No século XIX, em 1858, a Inglaterra chega a conclusão que não poderia mais deixar o comércio tão importante para a estabilidade inglesa nas mãos de companhias particulares e toma das mãos desses investidores suas companhias e declara a Índia parte do Império Britânico. Levou quase um século para a Índia conseguir sair do domínio britânico. Mas isso não faz parte desta postagem.
Foto de 1922, mostrando a aia indiana com a família para quem trabalhava em Derbyshire.

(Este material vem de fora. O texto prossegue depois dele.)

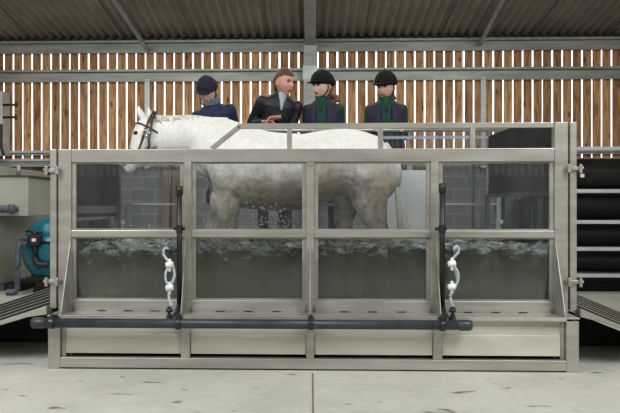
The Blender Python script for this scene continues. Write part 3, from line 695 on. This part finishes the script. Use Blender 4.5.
    if 'gilet' in outfit:
        b_ = bmesh.new(); loft(b_, [U(*p) for p, a, c_ in tors[:6]], [(a + .028, c_ + .034) for p, a, c_ in tors[:6]], 28, side=Mu.to_3x3() @ V((1, 0, 0)), arc=(PI / 2 + outfit['open'], 2.5 * PI - outfit['open']))
        o_ = ch('gilet', b_, outfit['gilet']); sd = o_.modifiers.new('t', 'SOLIDIFY'); sd.thickness = .022; sd.offset = 0; o_.modifiers.new('s', 'SUBSURF').render_levels = 1
    b_ = bmesh.new(); Ru = Mu.to_3x3()
    cc = U(0, .010, 1.415)
    loft(b_, [cc + Ru @ V((0, .004, -.03)), cc + Ru @ V((0, .004, .0)), cc + Ru @ V((0, .008, .055 if male else .03))], [(.092, .085), (.082, .078), (.074, .074)], 22, side=Ru @ V((1, 0, 0)), arc=outfit.get('carc', (-PI / 2 + .5, 1.5 * PI - .5)))
    o_ = ch('collar', b_, outfit['collar']); sd = o_.modifiers.new('t', 'SOLIDIFY'); sd.thickness = .012
    if 'shirt' in outfit:
        b_ = bmesh.new(); torso(b_, .0) ; b_.free()
        b_ = bmesh.new(); p0 = U(0, -.125, 1.28); p1 = U(0, -.095, 1.36); p2 = U(0, -.07, 1.43)
        loft(b_, [p0, p1, p2], [(.010, .02), (.026, .022), (.050, .03)], 12, side=Ru @ V((1, 0, 0)), dome=.4)
        loft(b_, [cc + Ru @ V((0, -.005, -.01)), cc + Ru @ V((0, -.005, .03))], [(.066, .068), (.064, .066)], 16, side=Ru @ V((1, 0, 0)), dome=0)
        ch('shirt', b_, outfit['shirt'])
    if 'snood' in outfit:
        b_ = bmesh.new()
        for h_ in (0, .022, .044): loft(b_, [cc + Ru @ V((.068 * math.cos(a_), .068 * math.sin(a_) - .005 - .2 * h_, h_ + .006 * math.sin(3 * a_))) for a_ in [i_ * PI / 10 for i_ in range(21)]], [.017] * 21, 8)
        ch('snood', b_, outfit['snood'])
    b_ = bmesh.new(); loft(b_, [V((0, .01, .98 * k)), V((0, .01, .84 * k))], [(.166, .118), (.17, .12)], 18, side=V((1, 0, 0)), dome=.3)
    for L in legs: loft(b_, [L[0], L[1], L[2], L[3], L[4] + V((0, 0, .0))], [.098, .09, .064, .062, .055], 14, dome=.1)
    remesh(ch('trousers', b_, outfit['legs']), .013, 2)
    for s, L in zip((-1, 1), legs):
        b_ = bmesh.new(); loft(b_, [V((s * .105, .022, .30)), V((s * .105, .027, .10)), V((s * .105, .02, .05))], [.062, .05, .045], 14, dome=.1)
        loft(b_, [V((s * .105, .06, .041)), V((s * .11, -.05, .043)), V((s * .115, -.165, .036))], [(.043, .04), (.05, .042), (.038, .030)], 14, side=V((1, 0, 0))); remesh(ch('boot', b_, 'boot'), .01, 1)
    # hair and helmet
    if male:
        b_ = bmesh.new(); q = bmesh.ops.create_uvsphere(b_, u_segments=32, v_segments=24, radius=1); kill = []
        for v in q['verts']:
            x, y, z = v.co.x * .083, v.co.y * .103, v.co.z * .127
            if z < (.060 if y < -.07 else .060 - (y + .07) * .5 if y < .01 else .020 - (y - .01) * 3.5): kill.append(v)
            jit = 1 + .03 * noise.noise(v.co * 6)
            v.co = Mh @ V((x * jit, y * jit + .002, z * jit + .004))
        bmesh.ops.delete(b_, geom=kill, context='VERTS'); o_ = ch('hair', b_, outfit['hair']); sd = o_.modifiers.new('t', 'SOLIDIFY'); sd.thickness = .014; sd.offset = -1
    else:
        b_ = bmesh.new()
        loft(b_, [Mh @ V((0, .03, .03)), Mh @ V((0, .045, -.03)), Mh @ V((0, .045, -.085))], [(.076, .06), (.070, .052), (.04, .03)], 16, side=Mh.to_3x3() @ V((1, 0, 0)))
        pt = outfit.get('tail', [(0, .09, -.04), (.01, .12, -.08), (.01, .11, -.14), (0, .09, -.19)])
        loft(b_, smoothpts([Mh @ V(p) for p in pt], 4), [.022 + .012 * math.sin(i_ * .25) for i_ in range(4 * (len(pt) - 1))] + [.008], 10)
        ch('hair', b_, outfit['hair'])
        # riding hat
        b_ = bmesh.new(); q = bmesh.ops.create_uvsphere(b_, u_segments=32, v_segments=24, radius=1)
        for v in q['verts']:
            x, y, z = v.co
            zz = z * .118 if z > 0 else z * .05
            v.co = Mh @ V((x * .103, y * .128 + .008, zz + .050 - .18 * (y * .128) * (1 if y > 0 else .05)))
        hat = ch('riding_hat', b_, outfit['hat'])
        b_ = bmesh.new(); n_ = 16; inner, outer, lo = [], [], []
        for i_ in range(n_ + 1):
            a_ = PI + PI * i_ / n_; cx_, sy_ = math.cos(a_), math.sin(a_)
            inner.append(b_.verts.new(Mh @ V((cx_ * .098, sy_ * .115 + .005, .056)))); outer.append(b_.verts.new(Mh @ V((cx_ * .098, sy_ * .178 + .005, .040 + .01 * abs(cx_)))))
        for i_ in range(n_): b_.faces.new((inner[i_], inner[i_ + 1], outer[i_ + 1], outer[i_]))
        o_ = obj('peak', b_, outfit['hat'], hat, True); sd = o_.modifiers.new('t', 'SOLIDIFY'); sd.thickness = .010
        b_ = bmesh.new(); ell(b_, Mh @ V((0, .008, .169)), (.010, .010, .006), 10); obj('button', b_, outfit['hat'], hat, True)
        b_ = bmesh.new()
        for s in (-1, 1): loft(b_, smoothpts([Mh @ V((s * .088, -.01, .045)), Mh @ V((s * .080, -.005, -.03)), Mh @ V((s * .058, -.045, -.09)), Mh @ V((0, -.068, -.122))], 4), [.006] * 13, 6)
        obj('chin_strap', b_, 'velvet', hat, True)
    return body
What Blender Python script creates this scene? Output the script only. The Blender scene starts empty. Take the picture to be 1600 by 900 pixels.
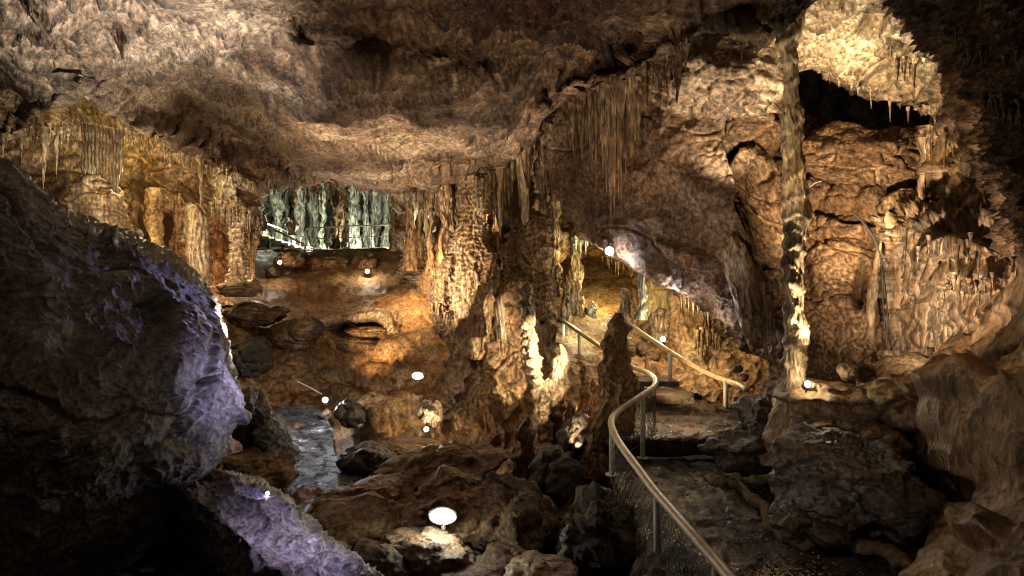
import bpy, math, random
import numpy as np
from mathutils import Vector

F = 1043.0                      # focal length in photo pixels (1600 wide)
random.seed(7)
RNG = np.random.RandomState(11)
S = bpy.context.scene
COL = S.collection

def P(px, py, D):
    return ((px - 800.0) / F * D, D, (450.0 - py) / F * D)

# ------------------------------------------------------------------ noise
_perm = RNG.permutation(256)
_perm = np.concatenate([_perm, _perm, _perm]).astype(np.int64)
_g = RNG.normal(size=(256, 3)); _g /= np.linalg.norm(_g, axis=1)[:, None]

def perlin(p):
    pi = np.floor(p).astype(np.int64); f = p - pi; pi &= 255
    u = f * f * f * (f * (f * 6 - 15) + 10)
    out = 0
    for dx in (0, 1):
        wx = u[:, 0] if dx else 1 - u[:, 0]
        for dy in (0, 1):
            wy = u[:, 1] if dy else 1 - u[:, 1]
            for dz in (0, 1):
                wz = u[:, 2] if dz else 1 - u[:, 2]
                h = _perm[_perm[_perm[(pi[:, 0] + dx) & 255] + ((pi[:, 1] + dy) & 255)] + ((pi[:, 2] + dz) & 255)]
                g = _g[h]
                out = out + wx * wy * wz * (g[:, 0] * (f[:, 0] - dx) + g[:, 1] * (f[:, 1] - dy) + g[:, 2] * (f[:, 2] - dz))
    return out * 1.5

def fbm(p, octv=4, gain=.5, lac=2.03):
    a, s, q = 1.0, 0, p
    for i in range(octv):
        s = s + a * perlin(q + 17.3 * i); a *= gain; q = q * lac
    return s

def ridged(p, octv=4, gain=.5, lac=2.1):
    a, s, q, w = 1.0, 0, p, 1.0
    for i in range(octv):
        n = 1 - np.abs(perlin(q + 31.7 * i)) * 2.0
        n = n * n; s = s + a * n * w; w = np.clip(n, 0, 1); a *= gain; q = q * lac
    return s

def worley(p):
    pi = np.floor(p).astype(np.int64)
    f1 = np.full(len(p), 9.0); f2 = np.full(len(p), 9.0); idc = np.zeros(len(p))
    for dx in (-1, 0, 1):
        for dy in (-1, 0, 1):
            for dz in (-1, 0, 1):
                c = pi + np.array([dx, dy, dz])
                h = _perm[_perm[_perm[c[:, 0] & 255] + (c[:, 1] & 255)] + (c[:, 2] & 255)]
                d = np.linalg.norm(c + .5 + _g[h] * .42 - p, axis=1)
                m = d < f1
                f2 = np.where(m, f1, np.minimum(f2, d)); idc = np.where(m, h, idc); f1 = np.where(m, d, f1)
    return f1, f2, idc / 255.0

def smooth(a, b, x):
    t = np.clip((x - a) / (b - a), 0, 1); return t * t * (3 - 2 * t)

# displacement recipes: p (N,3) world -> metres outward
def d_rock(p, A=1.0, crack=1.0):
    w = p + .35 * np.stack([fbm(p * .7 + 5, 2), fbm(p * .7 + 50, 2), fbm(p * .7 + 90, 2)], 1)
    f1, f2, c = worley(w * .62)
    d = .16 * A * (c - .5) - .28 * crack * (1 - smooth(0, .10, f2 - f1))
    f1, f2, c = worley(w * 1.9 + 7)
    d += .09 * A * (c - .5) - .05 * crack * (1 - smooth(0, .12, f2 - f1))
    d += .22 * A * fbm(p * .45, 3) + .11 * A * (ridged(p * 1.4 + 9, 5, .55) - .8) + .035 * A * fbm(p * 7, 3, .6)
    return d

def d_ceil(p, A=1.0):
    q = p * np.array([1, .8, 1])
    w = q + .5 * np.stack([fbm(q * .5 + 5, 3), fbm(q * .5 + 50, 3), q[:, 2] * 0], 1)
    f1, f2, c = worley(w * .42 + 3)
    d = .20 * A * (c - .5) - .10 * (1 - smooth(0, .10, f2 - f1)) * smooth(-.1, .5, fbm(q * .4 + 77, 2))
    mk = .5 + .8 * smooth(-.15, .45, fbm(q * .3 + 123, 3))
    g1, g2, gc = worley(w * 1.3 + 9); d += .10 * (gc - .5) * mk - .05 * mk * (1 - smooth(0, .1, g2 - g1))
    d += .05 * mk * (ridged(q * 2.2 + 19, 3, .55) - .8)
    d += .34 * A * fbm(q * .33, 3) + .17 * A * mk * (ridged(q * .8 + 9, 6, .58) - .8) + .03 * mk * fbm(q * 4, 3, .6)
    cr = np.abs(perlin(w * .30 + 44)); d -= .16 * (1 - smooth(0, .022, cr)) * smooth(-.3, .2, fbm(q * .4 + 11, 2))
    pit = fbm(q * .9 + 200, 3)
    d -= .20 * smooth(.35, .85, pit)
    d -= .09 * smooth(.30, .50, fbm(q * 2.6 + 300, 3)) * smooth(-.2, .4, fbm(q * .5 + 99, 2))
    return d

def d_soft(p, A=1.0):
    return .22 * A * fbm(p * .6, 4) + .06 * A * (ridged(p * 1.6, 4, .55) - .8) + .02 * A * fbm(p * 8, 3, .6)

def d_crag(p, A=1.0):
    w = p + .5 * np.stack([fbm(p * .6 + 5, 3), fbm(p * .6 + 50, 3), fbm(p * .6 + 90, 2)], 1)
    mk = .2 + .9 * smooth(-.15, .45, fbm(p * .5 + 123, 3)); cr = np.abs(perlin(w * .42 + 44))
    return A * (.22 * fbm(w * .5, 3) - .14 * (1 - smooth(0, .03, cr)) + .13 * mk * (ridged(w * 1.1, 5, .6) - .8) - .10 * smooth(.35, .6, fbm(w * 1.6 + 60, 3)) + .03 * fbm(p * 8, 3, .6))

def flutes(p, fr=3.2, st=.22):
    q = p * np.array([fr, fr, fr * st]) + .5 * np.stack([fbm(p * 1.3, 2), fbm(p * 1.3 + 40, 2), p[:, 2] * 0], 1)
    return ridged(q, 3, .55, 2.2) - .8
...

Quando olhamos para a Inglaterra de hoje, não deveríamos ver com espanto o governo repleto de pessoas de origem indiana nas prefeituras, pessoas eleitas pelo povo no parlamento inglês. A imigração indiana e paquistanesa para a Inglaterra tem séculos. A estimativa é de que em 1850 havia na Inglaterra 40.000 indianos. Nesta época estima-se que a população da Inglaterra fosse de 16.600.000 pessoas. Já no ano 2000, a Inglaterra tinha um pouco mais de 49.200.000 habitantes dos quais um pouco mais de 1.053.000 eram de origem indiana. Ou seja em 150 anos a população indiana da Inglaterra cresceu de 0,2% para 2, 1%. Não é tanto assim. Mas não deixa de me surpreender que tenha havido tão poucas representações de indianos nas pintura inglesa.